S'agissant des conditions de mise en œuvre de l'échange d'informations, la commission tient à rappeler que, aux termes de sa délibération en date du 28 septembre 2006, portant avis sur le projet de loi autorisant la ratification du traité de Prüm, elle avait insisté sur la nécessité qu'il y aurait à exiger de la partie nationale requérante qu'elle motive sa demande avant toute transmission de données.


Sur les sécurités


La commission estime que les modalités techniques prévues pour assurer la concordance entre un profil ADN transmis et un profil ADN enregistré dans le fichier d'analyse de la partie contractante sont conformes aux stipulations du traité de Prüm et aux accords d'exécution.
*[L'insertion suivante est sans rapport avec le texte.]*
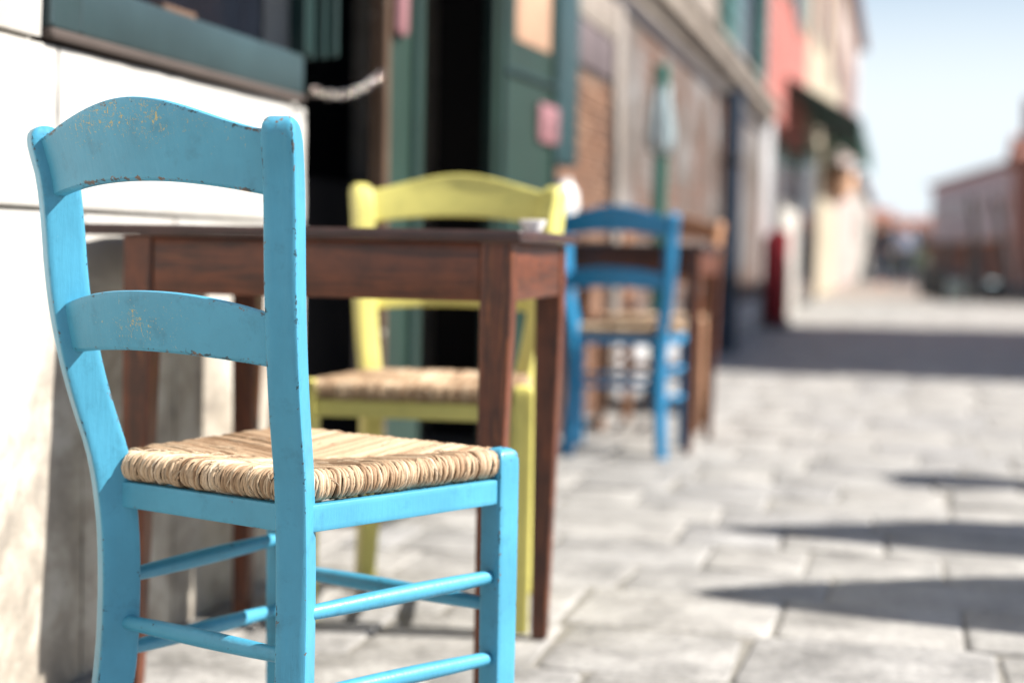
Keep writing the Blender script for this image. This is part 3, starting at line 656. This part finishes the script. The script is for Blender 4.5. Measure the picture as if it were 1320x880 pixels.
def make_chair_meshes():
    me = {}
    for s, nm in ((-1, 'bl'), (1, 'br')):
        q = MB(); vd = -pdir(s); ud = Vector((vd.y, -vd.x, 0)); rings = []
        zs = [i * .02 for i in range(0, 42)] + [.832, .840, .847, .852, .8552, .8564]
        for z in zs:
            k1 = 1.; 
            if z > .825: k1 = {.832: .985, .840: .93, .847: .82, .852: .62, .8552: .36, .8564: .14}.get(z, 1)
            foot = 1 - .12 * max(0, (.2 - z) / .2)
            p = pc(s, z); up = (z - .3) * .012
            kk = .5 + .5 * k1
            rings.append([(p + ud * u * (kk if z > .825 else 1) + vd * v * k1, w_ if z < .84 else max(w_, .55), 0) for u, v, w_ in sect(PW / 2 * foot, PT / 2 * foot, .0035)])
        q.rings(rings); me[nm] = q
    # rails
    def rail(zlo, zhi, thick, sag, off, scr):
        q = MB(); rings = []; nu = 40
        for i in range(nu + 1):
            u = -1 + 2 * i / nu
            z0, z1 = zlo(u), zhi(u); ring = []
            def P(z, n_):
                zz = min(max(z, .3), ZT)
                a, b_ = pc(-1, zz) + pdir(-1) * off, pc(1, zz) + pdir(1) * off
                p = a.lerp(b_, (u + 1) / 2); p.y -= sag * (1 - u * u)
                sl = math.atan(2 * sag * u / ((b_ - a).length / 2)) * .9
                nrm = Vector((math.sin(-sl) * -1, -math.cos(sl), 0)); p = p + nrm * n_
                p.z = z; return p
            h = thick / 2; c = .0032
            side = [0, .004, .010, .35, .65, 1]
            n_in = 6
            zsb = [z0 + c, z0 + c + .006] + [z0 + (z1 - z0) * t_ for t_ in (.3, .5, .7)] + [z1 - c - .006, z1 - c]
            for z in zsb: ring.append((P(z, h), 1. if z in (zsb[0], zsb[-1]) else 0, scr(u, (z - z0) / (z1 - z0))))
            ring.append((P(z1 - c * .3, h - c * .3), .9, 0)); ring.append((P(z1, h - c), .35, 0)); ring.append((P(z1, -h + c), .2, 0))
            for z in reversed(zsb): ring.append((P(z, -h), .6 if z in (zsb[0], zsb[-1]) else 0, 0))
            ring.append((P(z0, -h + c), .3, 0)); ring.append((P(z0, h - c), .8, 0))
            rings.append(ring)
        q.rings(rings); return q
    bell = lambda u, p=1.0: (math.cos(math.pi * max(-1, min(1, u))) * .5 + .5) ** p
    me['top_rail'] = rail(lambda u: .770 + .019 * (1 - u * u), lambda u: .8405 + .0405 * bell(u * .98, .82), .016, .030, .006,
                          lambda u, v: max(0, 1.1 * math.exp(-((u + .05) / .95) ** 2 - ((v - .85) / .6) ** 2)))
    me['middle_rail'] = rail(lambda u: .585 + .012 * (1 - u * u), lambda u: .641 + .025 * (1 - abs(u) ** 2.2), .015, .026, .006,
                             lambda u, v: 1.0 * math.exp(-((u + .1) / .6) ** 2 - ((v - .5) / .6) ** 2))
    # front legs
    for s, nm in ((-1, 'fl'), (1, 'fr')):
        q = MB(); rings = []; a = s * R(-8); ud = Vector((math.cos(a), math.sin(a), 0)); vd = Vector((-math.sin(a), math.cos(a), 0))
        for z in [0, .1, .2, .3, .4, .44, .451, .458, .4625, .4655, .467]:
            k1 = {.451: .985, .458: .93, .4625: .8, .4655: .55, .467: .2}.get(z, 1); k1 *= 1 - .10 * max(0, (.25 - z) / .25)
            p = Vector((s * CF / 2, CD, z))
            rings.append([(p + ud * u * k1 + vd * v * k1, w_ if z < .45 else .6, 0) for u, v, w_ in sect(.0178, .0178, .0035)])
        q.rings(rings); me[nm] = q
    # seat rails (flat boards)
    def board(p0, p1, z0, z1, th):
        q = MB(); p0, p1 = Vector(p0), Vector(p1); d_ = (p1 - p0).normalized(); n_ = Vector((d_.y, -d_.x, 0)); rings = []
        for t_ in (0, .06, .35, .65, .94, 1):
            p = p0.lerp(p1, t_)
            rings.append([(p + n_ * u + Vector((0, 0, (z0 + z1) / 2 + v)), w_ * .7, 0) for u, v, w_ in sect(th / 2, (z1 - z0) / 2, .002)])
        q.rings(rings); return q
    B_ = lambda s: (s * CW / 2, 0, 0)
    F_ = lambda s: (s * CF / 2, CD, 0)
    me['seat_rails'] = [board(B_(-1), B_(1), .396, .4275, .018), board(F_(1), F_(-1), .396, .4275, .018),
                        board((B_(1)[0] + .004, 0, 0), (F_(1)[0] + .004, CD, 0), .396, .4275, .018), board((F_(-1)[0] - .004, CD, 0), (B_(-1)[0] - .004, 0, 0), .396, .4275, .018)]
    def dowel(p0, p1):
        q = MB(); p0, p1 = Vector(p0), Vector(p1); ts = [0, .04, .1, .25, .4, .5, .6, .75, .9, .96, 1]
        q.tube([p0.lerp(p1, t_) for t_ in ts], [.0075 + .0035 * math.sin(math.pi * t_) ** .7 if t_ > 0 and t_ < 1 else .007 for t_ in ts], 18); return q
    bq = lambda s, z: tuple(pc(s, z))
    f_ = lambda s, z: (s * CF / 2, CD - .004, z)
    me['stretchers'] = [dowel(bq(-1, .252), bq(1, .252)), dowel(f_(-1, .262), f_(1, .262)),
                        dowel(bq(1, .301), f_(1, .301)), dowel(bq(-1, .305), f_(-1, .305)),
                        dowel(bq(1, .205), f_(1, .195)), dowel(bq(-1, .213), f_(-1, .203))]
    me['rush'] = rush()
    return me
def rush():
    """cords wound over the four rails and drawn in to the mitred middle of the seat"""
    rr = random.Random(21); q = MB()
    BL, BR, FR, FL = Vector((-.144, .004)), Vector((.144, .004)), Vector((.186, CD - .002)), Vector((-.186, CD - .002))
    AL, AR = Vector((-.012, .155)), Vector((.012, .155))
    def inside(p, poly):
        c = False; n = len(poly)
        for i in range(n):
            a, b_ = poly[i], poly[(i + 1) % n]
            if (a.y > p.y) != (b_.y > p.y) and p.x < (b_.x - a.x) * (p.y - a.y) / (b_.y - a.y) + a.x: c = not c
        return c
    sides = [(BL, BR, [BL, BR, AR, AL]), (BR, FR, [BR, FR, AR]), (FR, FL, [FR, FL, AL, AR]), (FL, BL, [FL, BL, AL])]
    ZC, RV, RH = .4465, .0165, .015
    for si, (a, b_, poly) in enumerate(sides):
        d_ = (b_ - a).normalized(); nin = Vector((-d_.y, d_.x)); Ln = (b_ - a).length
        lo, hi = .012, Ln - .012
        if si in (0,): lo, hi = .010, Ln - .010
        s_ = lo; drift = 0; b0 = .42 if si == 3 else .62; base = b0  # left cords tinted darker, painting in the shade their direction gives
        while s_ < hi:
            r_ = rr.uniform(.0016, .0024)
            drift += rr.uniform(-.0006, .0006); drift *= .93; base += rr.uniform(-.10, .10); base = min(b0 + .2, max(b0 - .16, base))
            ti = min(1, max(0, base + rr.uniform(-.28, .24)))
            if rr.random() < .04: ti = rr.uniform(0, .2)
            st = a + d_ * s_
            L = 0.0
            while L < .2 and inside(st + nin * (L + .004) + d_ * .0001, poly): L += .004
            L += .006
            pts = []; lean = rr.uniform(-.001, .0055); rv = RV + rr.uniform(-.0014, .0012); rh = RH + rr.uniform(-.0014, .0020); wob = rr.uniform(0, 6.28)
            for ang in (-115, -85, -55, -30, -5, 20, 45, 68, 90):
                th = R(ang); off = -math.cos(th) * rh
                lat = lean * math.sin(th - .6) * .8 + .0008 * math.sin(wob + th * 3) + rr.uniform(-.0003, .0003)
                p = st + nin * off + d_ * lat; pts.append((p.x, p.y, ZC + math.sin(th) * rv))
            ns = max(1, int(L / .022))
            for j in range(1, ns + 1):
                t_ = L * j / ns; sag = .011 * min(1, t_ / .13) ** 1.1 + (.0035 if j == ns else 0)
                p = st + nin * t_ + d_ * rr.uniform(-.0005, .0005); pts.append((p.x, p.y, ZC + rv - sag + rr.uniform(-.0005, .0005)))
            q.tube(pts, [r_ * rr.uniform(.82, 1.16) for _ in pts], 6, ti=ti, caps=False)
            s_ += r_ * 1.8
    # loose fibres that have worked out of the cords
    for _ in range(150):
        a, b_, poly = sides[rr.randrange(4)]; d_ = (b_ - a).normalized(); nin = Vector((-d_.y, d_.x)); st = a + d_ * rr.uniform(.02, (b_ - a).length - .02)
        if rr.random() < .55:
            th0 = R(rr.uniform(-60, 60)); pts = []; sl = rr.uniform(-.012, .012)
            for j in range(5):
                th = th0 + j * R(9); k_ = 1.13 + .10 * math.sin(j / 4 * math.pi) * rr.random()
                p = st + nin * (-math.cos(th) * RH * k_) + d_ * sl * j / 4; pts.append((p.x, p.y, ZC + math.sin(th) * RV * k_))
        else:
            L0 = rr.uniform(.0, .07); pts = []; sl = rr.uniform(-.01, .01)
            for j in range(5):
                p = st + nin * (L0 + j * .007) + d_ * sl * j / 4; pts.append((p.x, p.y, ZC + RV + .0022 - .011 * (L0 + j * .007) / .13 + .0016 * math.sin(j / 4 * math.pi)))
        q.tube(pts, .00055, 4, ti=rr.uniform(.5, 1), caps=False)
    # stuffing under the cords
    def loop(k1, z): return [((c.x * k1, (c.y - .16) * k1 + .16, z), 0, 0) for c in (BL, BR, FR, FL)]
    q.rings([loop(.97, .431), loop(1.0, .437), loop(1.0, .452), loop(.93, .458), loop(.5, .4515), loop(.1, .447)], ti=.12)
    return q
CM = make_chair_meshes(); CACHE = {}
def cmesh(key, q, m_, sm=35):
    k_ = (key, m_.name)
    if k_ not in CACHE: CACHE[k_] = q.mesh(key.split('/')[0], m_, sm)
    return CACHE[k_]
def chair(name, label, m_, loc, heading, sx=1.0):
    t_ = thing(name, label, 'chair', (loc[0], loc[1], 0), R(-heading), 'rush seated chairs at the tables')
    t_.scale = (sx, 1, 1)
    for s in ('bl', 'br'): link('back_post', cmesh('back_post/' + s, CM[s], m_), t_)
    for s in ('fl', 'fr'): link('front_leg', cmesh('front_leg/' + s, CM[s], m_), t_)
    link('top_rail', cmesh('top_rail', CM['top_rail'], m_), t_); link('middle_rail', cmesh('middle_rail', CM['middle_rail'], m_), t_)
    for i, q in enumerate(CM['seat_rails']): link('seat_rail', cmesh('seat_rail/%d' % i, q, m_), t_)
    for i, q in enumerate(CM['stretchers']): link('stretcher', cmesh('stretcher/%d' % i, q, m_, 60), t_)
    link('rush_seat', cmesh('rush_seat', CM['rush'], M['rush'], 60), t_)
    return t_
chair('painted_chair', 'light blue ladder back chair in front, scuffed paint and woven rush seat', M['blue'], (-.790, 1.765), 21.8)
chair('painted_chair', 'yellow chair with a rush seat behind the nearer brown table', M['yellow'], (-.915, 3.27), 175, 1.10)
chair('painted_chair', 'deep blue chair drawn up to the second table, seen from behind', M['deep_blue'], (-.950, 5.60), 0, 1.03)
chair('wooden_chair', 'orange brown wooden chair on the far side of the second table', M['pine'], (-.945, 6.78), 183, 1.05)

# ------------------------------------------------------------------ tables
def table(label, loc, rz, sx=1, sy=1):
    t_ = thing('wooden_table', label, 'table', (loc[0], loc[1], 0), rz, 'brown wooden tables along the wall'); t_.scale = (sx, sy, 1)
    hw, hd = .292, .243
    q = MB(); q.box(-.385, .335, -.285, .285, .7315, .7495, bev=.004); q.build('tabletop', M['top'], t_)
    for s in (-1, 1):
        for e in (-1, 1):
            q = MB(); rings = []
            for z, k_ in ((0, .60), (.02, .62), (.3, .8), (.62, 1), (.7305, 1)):
                hx = .0245 * k_; cx = s * (hw + .0245) - s * hx if s < 0 else s * (hw - .0245) + s * hx
                cy = e * (hd + .0245) - e * hx
                rings.append([((cx + u, cy + v, z), w_, 0) for u, v, w_ in sect(hx, hx, .003)])
            q.rings(rings); q.build('leg', M['woodz'], t_)
    for e in (-1, 1):
        q = MB(); q.box(-hw + .0246, hw - .0246, e * (hd + .012) - .009, e * (hd + .012) + .009, .640, .731, bev=.002); q.build('apron', M['woodx'], t_)
    for s in (-1, 1):
        q = MB(); q.box(s * (hw + .012) - .009, s * (hw + .012) + .009, -hd + .0246, hd - .0246, .640, .731, bev=.002); q.build('apron', M['woody'], t_)
    return t_
table('nearer dark brown wooden table standing against the white stone wall', (-.901, 2.6535), R(2.5))
table('second dark brown wooden table, farther along beside the deep blue chair', (-.955, 6.02), R(-1), .88, 1.1)
ds = thing('dish', 'small white dish on the near table beside its right edge', 'dish', (-.600, 2.66, .7497))
q = MB(); q.lathe([(.012, 0), (.016, .002), (.024, .020), (.022, .021), (.015, .006), (.002, .004)]); q.build('bowl', M['porcelain'], ds)
vs = thing('vase', 'white bulbous vase on the second table behind the yellow chair', 'vase', (-1.222, 5.93, .7497))
q = MB(); q.lathe([(.03, 0), (.035, .004), (.03, .02), (.045, .08), (.055, .14), (.05, .19), (.028, .22), (.03, .235), (.026, .236)]); q.build('body', M['porcelain'], vs)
Elle prend acte de ce que l'accès au système serait réservé à des agents habilités, l'accès aux locaux protégé par badge et l'accès à l'application par un mot de passe, cependant que le réseau utilisé pour les échanges serait lui-même sécurisé.
La commission rappelle que l'article 39 du traité de Prüm impose un processus de journalisation assurant une traçabilité des opérations effectuées et précise un certain nombre de données qui doivent être journalisées.
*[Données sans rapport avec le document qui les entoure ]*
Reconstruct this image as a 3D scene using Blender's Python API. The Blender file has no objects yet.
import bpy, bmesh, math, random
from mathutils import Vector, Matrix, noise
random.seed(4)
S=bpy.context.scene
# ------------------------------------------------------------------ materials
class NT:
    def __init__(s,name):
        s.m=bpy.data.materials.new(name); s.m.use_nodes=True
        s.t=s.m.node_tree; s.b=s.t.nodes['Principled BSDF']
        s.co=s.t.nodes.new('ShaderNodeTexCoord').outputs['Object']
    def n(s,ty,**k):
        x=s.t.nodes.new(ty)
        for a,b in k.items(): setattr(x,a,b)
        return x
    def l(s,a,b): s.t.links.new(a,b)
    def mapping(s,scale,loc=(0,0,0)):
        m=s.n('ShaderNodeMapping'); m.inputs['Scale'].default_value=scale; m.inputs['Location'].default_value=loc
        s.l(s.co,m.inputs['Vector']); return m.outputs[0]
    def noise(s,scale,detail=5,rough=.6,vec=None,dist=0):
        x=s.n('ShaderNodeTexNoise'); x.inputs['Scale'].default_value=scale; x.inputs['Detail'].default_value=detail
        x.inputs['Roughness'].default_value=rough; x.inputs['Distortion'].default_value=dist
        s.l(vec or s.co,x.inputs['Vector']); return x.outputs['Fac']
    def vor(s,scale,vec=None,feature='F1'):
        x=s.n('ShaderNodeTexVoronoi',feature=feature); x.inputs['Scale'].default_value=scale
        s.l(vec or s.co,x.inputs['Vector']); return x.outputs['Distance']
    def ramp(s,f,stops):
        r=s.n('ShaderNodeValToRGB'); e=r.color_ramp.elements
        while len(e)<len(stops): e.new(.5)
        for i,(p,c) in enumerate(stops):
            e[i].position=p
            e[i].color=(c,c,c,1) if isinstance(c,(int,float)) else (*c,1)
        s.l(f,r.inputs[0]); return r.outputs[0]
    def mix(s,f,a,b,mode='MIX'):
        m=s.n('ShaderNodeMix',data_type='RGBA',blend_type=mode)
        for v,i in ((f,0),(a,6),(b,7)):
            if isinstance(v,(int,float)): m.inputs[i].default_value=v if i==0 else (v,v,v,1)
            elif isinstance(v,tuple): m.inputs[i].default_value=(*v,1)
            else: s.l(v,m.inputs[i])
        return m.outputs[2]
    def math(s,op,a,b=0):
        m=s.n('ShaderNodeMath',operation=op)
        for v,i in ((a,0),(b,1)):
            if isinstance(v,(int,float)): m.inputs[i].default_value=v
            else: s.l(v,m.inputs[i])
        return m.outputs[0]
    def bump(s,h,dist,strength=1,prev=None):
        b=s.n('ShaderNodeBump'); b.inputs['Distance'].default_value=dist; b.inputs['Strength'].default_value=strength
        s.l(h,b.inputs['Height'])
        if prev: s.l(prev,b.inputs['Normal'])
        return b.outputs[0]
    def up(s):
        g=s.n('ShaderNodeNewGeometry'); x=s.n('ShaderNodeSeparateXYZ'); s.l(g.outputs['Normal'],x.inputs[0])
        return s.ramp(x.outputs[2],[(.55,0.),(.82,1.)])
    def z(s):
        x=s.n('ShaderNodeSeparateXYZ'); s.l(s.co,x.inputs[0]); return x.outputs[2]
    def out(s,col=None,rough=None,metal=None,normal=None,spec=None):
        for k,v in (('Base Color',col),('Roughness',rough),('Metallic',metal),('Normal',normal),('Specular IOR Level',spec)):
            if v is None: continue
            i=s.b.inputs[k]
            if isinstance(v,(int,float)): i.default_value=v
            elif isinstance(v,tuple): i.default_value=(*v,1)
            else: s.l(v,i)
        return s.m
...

Les données de journalisation à conserver incluent notamment pour toute requête biométrique les données transmises, la raison de la demande, la référence de l'agent ayant réalisé la consultation ainsi que de l'agent ayant été à l'origine de la demande ou de la transmission.
Or, la commission relève que le dispositif prévu n'est pas conforme aux dispositions précitées dans la mesure où il ne permet pas d'identifier l'agent qui se trouve être à l'origine de la demande.
Enfin, elle relève qu'en application de l'article 39-5 du traité de Prüm, les autorités de protection des données sont responsables du « contrôle juridique de la transmission ou de la réception de données à caractère personnel ». A cet égard, « toute personne peut en vertu du droit national demander à ces autorités de vérifier la légitimité du traitement de données la concernant. Indépendamment de telles demandes, ces autorités ainsi que les autorités compétentes pour la journalisation doivent également effectuer des contrôles aléatoires pour vérifier la légitimité des transmissions, à l'aide des dossiers qui ont été à la base des consultations ».
En conséquence, la commission demande au ministère de l'intérieur de prendre toutes les dispositions techniques pour lui permettre d'exercer ce contrôle.